[DATASET SECTION start]
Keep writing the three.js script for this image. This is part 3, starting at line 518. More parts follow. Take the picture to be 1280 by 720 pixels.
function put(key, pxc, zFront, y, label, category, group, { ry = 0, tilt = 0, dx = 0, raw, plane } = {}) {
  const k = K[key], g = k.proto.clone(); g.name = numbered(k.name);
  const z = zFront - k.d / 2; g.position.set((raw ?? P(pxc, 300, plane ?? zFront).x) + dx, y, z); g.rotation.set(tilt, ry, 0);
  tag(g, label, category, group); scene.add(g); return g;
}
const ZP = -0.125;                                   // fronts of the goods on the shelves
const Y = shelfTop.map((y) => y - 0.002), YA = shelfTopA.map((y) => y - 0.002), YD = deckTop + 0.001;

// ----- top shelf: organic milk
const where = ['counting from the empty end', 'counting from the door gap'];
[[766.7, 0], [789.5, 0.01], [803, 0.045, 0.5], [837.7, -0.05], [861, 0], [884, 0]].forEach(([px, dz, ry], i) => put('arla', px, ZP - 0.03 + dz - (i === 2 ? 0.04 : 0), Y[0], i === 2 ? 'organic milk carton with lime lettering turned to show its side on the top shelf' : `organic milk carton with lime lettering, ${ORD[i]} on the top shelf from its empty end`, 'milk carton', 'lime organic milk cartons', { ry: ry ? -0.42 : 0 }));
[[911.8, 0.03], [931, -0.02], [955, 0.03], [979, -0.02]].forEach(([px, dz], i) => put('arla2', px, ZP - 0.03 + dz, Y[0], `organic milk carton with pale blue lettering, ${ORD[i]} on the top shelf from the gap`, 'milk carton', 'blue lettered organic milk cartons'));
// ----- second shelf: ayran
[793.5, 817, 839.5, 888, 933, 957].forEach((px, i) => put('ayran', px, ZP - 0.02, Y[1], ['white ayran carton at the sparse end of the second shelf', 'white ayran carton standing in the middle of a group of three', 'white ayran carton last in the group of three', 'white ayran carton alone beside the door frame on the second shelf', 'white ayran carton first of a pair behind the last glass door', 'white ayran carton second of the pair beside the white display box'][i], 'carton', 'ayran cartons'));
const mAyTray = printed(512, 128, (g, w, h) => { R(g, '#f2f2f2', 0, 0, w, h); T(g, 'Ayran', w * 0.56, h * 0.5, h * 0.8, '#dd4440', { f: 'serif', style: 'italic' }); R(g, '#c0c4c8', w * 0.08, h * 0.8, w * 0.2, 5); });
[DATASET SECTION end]
WHAT IS NEEDED: Write down the full listing again, exactly.

WRITTEN SOLUTION:
Keep writing the three.js script for this image. This is part 3, starting at line 518. More parts follow. Take the picture to be 1280 by 720 pixels.
function put(key, pxc, zFront, y, label, category, group, { ry = 0, tilt = 0, dx = 0, raw, plane } = {}) {
  const k = K[key], g = k.proto.clone(); g.name = numbered(k.name);
  const z = zFront - k.d / 2; g.position.set((raw ?? P(pxc, 300, plane ?? zFront).x) + dx, y, z); g.rotation.set(tilt, ry, 0);
  tag(g, label, category, group); scene.add(g); return g;
}
const ZP = -0.125;                                   // fronts of the goods on the shelves
const Y = shelfTop.map((y) => y - 0.002), YA = shelfTopA.map((y) => y - 0.002), YD = deckTop + 0.001;

// ----- top shelf: organic milk
const where = ['counting from the empty end', 'counting from the door gap'];
[[766.7, 0], [789.5, 0.01], [803, 0.045, 0.5], [837.7, -0.05], [861, 0], [884, 0]].forEach(([px, dz, ry], i) => put('arla', px, ZP - 0.03 + dz - (i === 2 ? 0.04 : 0), Y[0], i === 2 ? 'organic milk carton with lime lettering turned to show its side on the top shelf' : `organic milk carton with lime lettering, ${ORD[i]} on the top shelf from its empty end`, 'milk carton', 'lime organic milk cartons', { ry: ry ? -0.42 : 0 }));
[[911.8, 0.03], [931, -0.02], [955, 0.03], [979, -0.02]].forEach(([px, dz], i) => put('arla2', px, ZP - 0.03 + dz, Y[0], `organic milk carton with pale blue lettering, ${ORD[i]} on the top shelf from the gap`, 'milk carton', 'blue lettered organic milk cartons'));
// ----- second shelf: ayran
[793.5, 817, 839.5, 888, 933, 957].forEach((px, i) => put('ayran', px, ZP - 0.02, Y[1], ['white ayran carton at the sparse end of the second shelf', 'white ayran carton standing in the middle of a group of three', 'white ayran carton last in the group of three', 'white ayran carton alone beside the door frame on the second shelf', 'white ayran carton first of a pair behind the last glass door', 'white ayran carton second of the pair beside the white display box'][i], 'carton', 'ayran cartons'));
const mAyTray = printed(512, 128, (g, w, h) => { R(g, '#f2f2f2', 0, 0, w, h); T(g, 'Ayran', w * 0.56, h * 0.5, h * 0.8, '#dd4440', { f: 'serif', style: 'italic' }); R(g, '#c0c4c8', w * 0.08, h * 0.8, w * 0.2, 5); });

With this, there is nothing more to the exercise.